The Assamese where now stuck between a rock and a hard place. Accept the invasion and occupation by the harsh, cruel Burmese, or accept the rule of the British who would strip the Assam elite of their wealth and land? The choice was made for them by the British. With the discovery of the tea plant, Camellia sinensis Assamica, the jungles of Assam became an Empire tea producing giant, and remained as thus for over 165 years. Throughout the British Empire the name Assam was to become synonymous with tea a perfect brew which went well with a splash of milk and sugar, the perfect colonial cuppa!

These new Empire Tea Gardens were to become the saviour of the British East India Company. Chinese tea exports had become the company’s most profitable cargo but after the British government passed the Charter Act in 1813, it reduced the company’s monopoly over global trade and only gave them a remaining twenty years of monopoly over the Chinese trade. Assam and its tea came along just in time, which allowed the company to divert great quantities of funds, manpower, military might and industrial know how, to create the new Empire tea gardens. The Assamese middle classes, who for centuries had been the administrators in the Ahom kingdom, saw opportunities to work with these new rulers and at the same time create individual wealth and power. Read 18ThirtyFours blog on Maniram Dewan.

The majority of Assamese were seen by the British to be backward in comparison to other colonial subjects. The secluded existence of many Assamese people and their lack of contact with modern European ways put them at a disadvantage. The need for labour and the opening of new railways, roads and better navigation of the Brahmaputra River, laid Assam open to an invasion of migrating workers from various parts of India. This created one of the cruellest aspects of the newly formed Assam tea industry, labour agents. They would seek out vulnerable families in desperate situations around the Indian continent then promise the opportunity of work for their family members, who would be able to send money home to help the family. Add to this famine and drought in various regions of India, and you can see it’s not too hard for these agents to convince families. Today we would probably call it people smuggling!
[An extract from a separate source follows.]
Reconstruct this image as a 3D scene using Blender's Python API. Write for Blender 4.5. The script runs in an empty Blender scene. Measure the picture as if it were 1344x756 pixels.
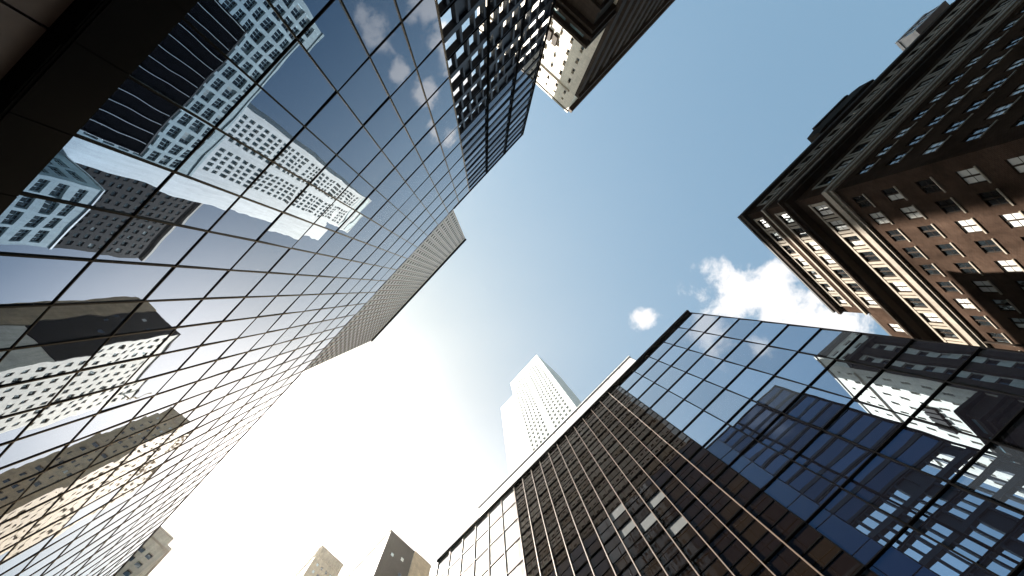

Hundreds of thousands of people were moved around the Indian continent in this manner, with many not surviving the journey. At various river points barges were filled with these people, packed standing so as to create no movement between them, to be shipped to Assam. Unfortunately, the barge owners were paid for the number getting on the barge and not those getting off at the other end! Loss of life was enormous, and cruel practises rife. Once they had migrated, and were now working in the early tea plantations, contact with their families was completely lost. This influx of migrants was to change the make-up of Assam in many ways. Cultural and religious changes were obvious but these forced changes were to create dramatic conflict between the various groups. The differences between groups has fuelled tensions which have flared up sporadically over the decades.

In the early days, tea gardens were owned and operated by white British owners with very little, if any opportunity for local Assamese or Indian people to own such businesses. This process of introducing European colonisation came about after the premature death of David Scott, Assam’s first colonial administrator. Scott struggled with the conversion of Assam’s economy from a non-monetized economy to a cash economy. Scott believed this could be aided by increasing production of local cash crops like opium, mustard, mulberry and Muga silk. Unfortunately his successor, Colonel Francis Jenkins, did not share Scott’s belief in the local people and preferred the investment to come from British settlers who could become Indian land owners under the new Charter Act of 1833. The land of Assam was to be termed wasteland, which allowed Jenkins to exploit and introduce his colonial tea enterprise. The British East India Company offered incredibly favourable terms to European applicants for land, but harassment and refusals to Indian applicants. An example of this was our good friend Maniram Dewan who after working for the Assam Tea Company resigned in 1845 and attempted to open his own garden. This did not go down well with the white, British planters and consecutive obstacles were put in his way in an attempt to prevent the opening of a native-owned plantation. Finally, after a great deal of cost and persistence, Maniram was able to open Cinnamore at Jorhat and Selung in Sibsagar- the first native owned tea gardens in Assam. Today Cinnamore Tea Estate still exists, and his land is home to the world’s oldest tea research establishment, the Tocklai Research Station, Jorhat.

This style of feudal management of the tea gardens continued through to Indian Independence and past. Unionization during the 1950’s and 60’s had minimal impact, and Independence had had very little effect on the way Assam’s tea gardens were managed and operated. It wasn’t until the tea industry was forcibly nationalized in the 1970’s that management styles started to change. Unfortunately this seemed to have the adverse effect of depleting the former confidence and profitability of Assam tea gardens. Then, during the 1990’s, competition from new tea producers like Kenya continued to impact Assam’s once assured position in tea markets around the world. Today the Imperial Tea Gardens of the British Empire are owned by private, national and international companies. Assam tea looks towards its future and the production of organic, fair produced teas under initiatives like the Tea Board of India’s “Trustea”, small individual artisan growers producing unique teas including green, black and white tea styles.

The early days of entrepreneurial, experimental, and opportunist young officers who forced the changes which were to create the Imperial Gardens of the British Empire, are long gone. Assam today is a far reach from that jungle bound region that for so long avoided modernity. Its people, its wildlife, its mighty jungles and its identity, has suffered 200 years of dramatic change, to produce its world changing brew which is favoured by many: Assam tea.